** Required work **
Identify the lines that contain the string "Blender" and copy all of them.

(begin)

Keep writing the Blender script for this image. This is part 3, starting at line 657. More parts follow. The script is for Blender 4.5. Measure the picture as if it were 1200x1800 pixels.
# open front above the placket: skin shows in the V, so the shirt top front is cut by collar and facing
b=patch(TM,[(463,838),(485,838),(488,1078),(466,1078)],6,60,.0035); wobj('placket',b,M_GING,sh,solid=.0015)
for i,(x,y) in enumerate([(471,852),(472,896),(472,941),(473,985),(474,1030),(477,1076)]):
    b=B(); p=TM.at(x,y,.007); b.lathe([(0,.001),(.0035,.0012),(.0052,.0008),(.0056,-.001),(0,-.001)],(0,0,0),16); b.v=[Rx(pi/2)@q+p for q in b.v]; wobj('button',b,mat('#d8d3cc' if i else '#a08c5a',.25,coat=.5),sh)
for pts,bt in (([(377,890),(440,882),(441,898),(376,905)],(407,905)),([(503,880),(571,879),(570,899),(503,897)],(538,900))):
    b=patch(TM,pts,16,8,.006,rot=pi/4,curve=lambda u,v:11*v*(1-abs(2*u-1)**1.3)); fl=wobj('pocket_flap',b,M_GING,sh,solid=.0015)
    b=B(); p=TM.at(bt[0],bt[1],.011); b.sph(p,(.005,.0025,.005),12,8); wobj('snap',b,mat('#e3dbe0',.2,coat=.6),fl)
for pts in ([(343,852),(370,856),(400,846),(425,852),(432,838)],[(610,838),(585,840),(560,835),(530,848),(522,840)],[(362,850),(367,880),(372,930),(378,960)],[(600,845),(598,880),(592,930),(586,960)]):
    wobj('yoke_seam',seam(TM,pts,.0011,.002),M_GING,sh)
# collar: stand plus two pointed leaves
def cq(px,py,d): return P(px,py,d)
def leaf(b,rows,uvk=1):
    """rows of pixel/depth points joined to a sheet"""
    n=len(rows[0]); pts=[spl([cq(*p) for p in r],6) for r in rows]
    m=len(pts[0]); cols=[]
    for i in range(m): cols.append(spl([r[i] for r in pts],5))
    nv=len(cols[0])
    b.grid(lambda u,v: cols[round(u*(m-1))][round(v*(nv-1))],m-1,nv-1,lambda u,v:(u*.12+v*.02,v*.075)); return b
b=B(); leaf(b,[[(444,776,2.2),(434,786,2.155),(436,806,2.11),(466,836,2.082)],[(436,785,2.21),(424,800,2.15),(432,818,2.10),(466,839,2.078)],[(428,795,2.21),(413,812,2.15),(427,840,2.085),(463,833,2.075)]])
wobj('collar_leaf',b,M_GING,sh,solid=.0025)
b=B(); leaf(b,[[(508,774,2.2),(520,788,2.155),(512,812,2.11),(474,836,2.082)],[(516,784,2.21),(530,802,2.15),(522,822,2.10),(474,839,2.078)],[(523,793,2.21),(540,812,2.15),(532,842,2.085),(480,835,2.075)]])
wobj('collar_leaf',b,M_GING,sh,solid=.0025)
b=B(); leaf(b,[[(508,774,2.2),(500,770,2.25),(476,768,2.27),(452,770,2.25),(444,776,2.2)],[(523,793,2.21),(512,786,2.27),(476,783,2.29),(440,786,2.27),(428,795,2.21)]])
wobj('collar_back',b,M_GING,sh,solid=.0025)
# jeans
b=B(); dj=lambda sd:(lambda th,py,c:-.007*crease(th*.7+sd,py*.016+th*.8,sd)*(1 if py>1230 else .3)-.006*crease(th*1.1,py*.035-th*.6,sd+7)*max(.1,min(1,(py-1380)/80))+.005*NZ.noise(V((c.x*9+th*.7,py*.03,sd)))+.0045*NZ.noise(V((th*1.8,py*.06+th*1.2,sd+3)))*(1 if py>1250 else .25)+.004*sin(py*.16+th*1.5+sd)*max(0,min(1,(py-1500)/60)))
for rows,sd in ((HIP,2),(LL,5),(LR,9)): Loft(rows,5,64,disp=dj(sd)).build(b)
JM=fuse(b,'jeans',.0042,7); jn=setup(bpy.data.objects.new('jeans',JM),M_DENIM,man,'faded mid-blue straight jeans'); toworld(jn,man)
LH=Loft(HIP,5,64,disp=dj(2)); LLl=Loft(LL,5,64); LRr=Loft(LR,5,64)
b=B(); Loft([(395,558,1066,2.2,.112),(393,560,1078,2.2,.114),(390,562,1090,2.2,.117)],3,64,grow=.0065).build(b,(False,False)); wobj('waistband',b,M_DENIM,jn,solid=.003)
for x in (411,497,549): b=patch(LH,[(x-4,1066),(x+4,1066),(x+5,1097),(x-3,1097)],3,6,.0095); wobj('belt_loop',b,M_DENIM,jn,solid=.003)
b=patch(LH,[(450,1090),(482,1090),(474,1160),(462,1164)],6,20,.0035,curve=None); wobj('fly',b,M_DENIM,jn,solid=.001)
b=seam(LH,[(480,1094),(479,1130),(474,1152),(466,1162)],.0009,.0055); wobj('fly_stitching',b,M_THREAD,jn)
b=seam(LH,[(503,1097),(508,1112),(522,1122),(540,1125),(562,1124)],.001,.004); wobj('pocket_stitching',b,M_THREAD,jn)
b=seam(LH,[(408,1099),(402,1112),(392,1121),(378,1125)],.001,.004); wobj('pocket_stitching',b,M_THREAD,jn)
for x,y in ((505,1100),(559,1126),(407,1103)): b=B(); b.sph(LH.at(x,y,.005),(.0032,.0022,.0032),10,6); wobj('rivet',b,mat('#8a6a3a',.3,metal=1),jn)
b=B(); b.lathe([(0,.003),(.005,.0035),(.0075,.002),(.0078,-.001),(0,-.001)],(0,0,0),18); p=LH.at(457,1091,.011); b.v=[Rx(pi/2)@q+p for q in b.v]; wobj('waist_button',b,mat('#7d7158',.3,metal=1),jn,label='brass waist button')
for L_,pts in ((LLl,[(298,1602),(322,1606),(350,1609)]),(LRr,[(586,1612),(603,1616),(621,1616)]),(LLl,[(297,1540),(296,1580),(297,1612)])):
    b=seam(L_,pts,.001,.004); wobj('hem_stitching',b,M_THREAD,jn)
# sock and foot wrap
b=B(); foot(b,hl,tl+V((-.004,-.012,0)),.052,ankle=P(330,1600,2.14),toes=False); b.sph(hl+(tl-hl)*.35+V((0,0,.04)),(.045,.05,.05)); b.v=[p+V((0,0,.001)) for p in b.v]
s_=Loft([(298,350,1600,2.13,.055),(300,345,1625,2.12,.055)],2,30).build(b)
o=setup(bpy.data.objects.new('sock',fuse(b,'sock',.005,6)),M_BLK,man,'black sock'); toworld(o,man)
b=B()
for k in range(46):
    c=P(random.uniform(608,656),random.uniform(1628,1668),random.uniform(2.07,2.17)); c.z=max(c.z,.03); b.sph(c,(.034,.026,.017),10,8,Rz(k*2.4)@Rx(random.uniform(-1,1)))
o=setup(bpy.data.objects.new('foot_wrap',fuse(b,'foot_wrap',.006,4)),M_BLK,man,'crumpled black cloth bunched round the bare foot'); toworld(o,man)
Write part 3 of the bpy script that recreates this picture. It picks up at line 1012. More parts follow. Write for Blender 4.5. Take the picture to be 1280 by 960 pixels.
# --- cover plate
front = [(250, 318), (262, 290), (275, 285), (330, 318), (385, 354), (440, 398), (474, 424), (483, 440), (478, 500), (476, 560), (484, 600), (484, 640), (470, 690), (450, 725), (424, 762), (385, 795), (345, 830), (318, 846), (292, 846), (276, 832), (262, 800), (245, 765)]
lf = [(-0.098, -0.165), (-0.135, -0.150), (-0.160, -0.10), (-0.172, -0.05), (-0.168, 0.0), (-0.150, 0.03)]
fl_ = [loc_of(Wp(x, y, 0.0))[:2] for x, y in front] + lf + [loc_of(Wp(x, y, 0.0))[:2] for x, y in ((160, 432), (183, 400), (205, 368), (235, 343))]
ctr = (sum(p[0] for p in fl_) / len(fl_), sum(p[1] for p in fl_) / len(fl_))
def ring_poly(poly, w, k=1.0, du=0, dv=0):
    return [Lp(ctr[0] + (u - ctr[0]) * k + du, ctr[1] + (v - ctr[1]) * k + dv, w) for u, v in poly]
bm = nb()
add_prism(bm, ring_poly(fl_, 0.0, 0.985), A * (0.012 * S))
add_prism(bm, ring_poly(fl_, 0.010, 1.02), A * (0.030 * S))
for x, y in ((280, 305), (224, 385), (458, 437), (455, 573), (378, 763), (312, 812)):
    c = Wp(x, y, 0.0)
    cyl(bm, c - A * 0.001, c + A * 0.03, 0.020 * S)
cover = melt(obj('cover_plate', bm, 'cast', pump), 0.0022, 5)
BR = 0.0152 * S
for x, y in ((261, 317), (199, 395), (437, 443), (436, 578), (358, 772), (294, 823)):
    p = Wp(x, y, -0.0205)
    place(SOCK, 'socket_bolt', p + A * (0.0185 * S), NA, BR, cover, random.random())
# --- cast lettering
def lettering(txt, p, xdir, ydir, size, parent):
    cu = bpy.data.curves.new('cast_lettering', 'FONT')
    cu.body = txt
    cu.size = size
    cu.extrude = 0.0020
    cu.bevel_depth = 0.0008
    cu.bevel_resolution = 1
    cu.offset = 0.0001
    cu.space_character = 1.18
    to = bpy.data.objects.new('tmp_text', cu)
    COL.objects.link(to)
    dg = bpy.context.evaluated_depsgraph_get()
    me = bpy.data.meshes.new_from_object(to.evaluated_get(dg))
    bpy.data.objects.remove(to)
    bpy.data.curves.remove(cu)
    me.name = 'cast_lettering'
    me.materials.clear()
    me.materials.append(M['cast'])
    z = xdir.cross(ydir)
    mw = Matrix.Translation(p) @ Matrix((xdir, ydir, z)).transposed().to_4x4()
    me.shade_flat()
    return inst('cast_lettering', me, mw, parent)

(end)

** Response to this exercise **
Keep writing the Blender script for this image. This is part 3, starting at line 657. More parts follow. The script is for Blender 4.5. Measure the picture as if it were 1200x1800 pixels.
Write part 3 of the bpy script that recreates this picture. It picks up at line 1012. More parts follow. Write for Blender 4.5. Take the picture to be 1280 by 960 pixels.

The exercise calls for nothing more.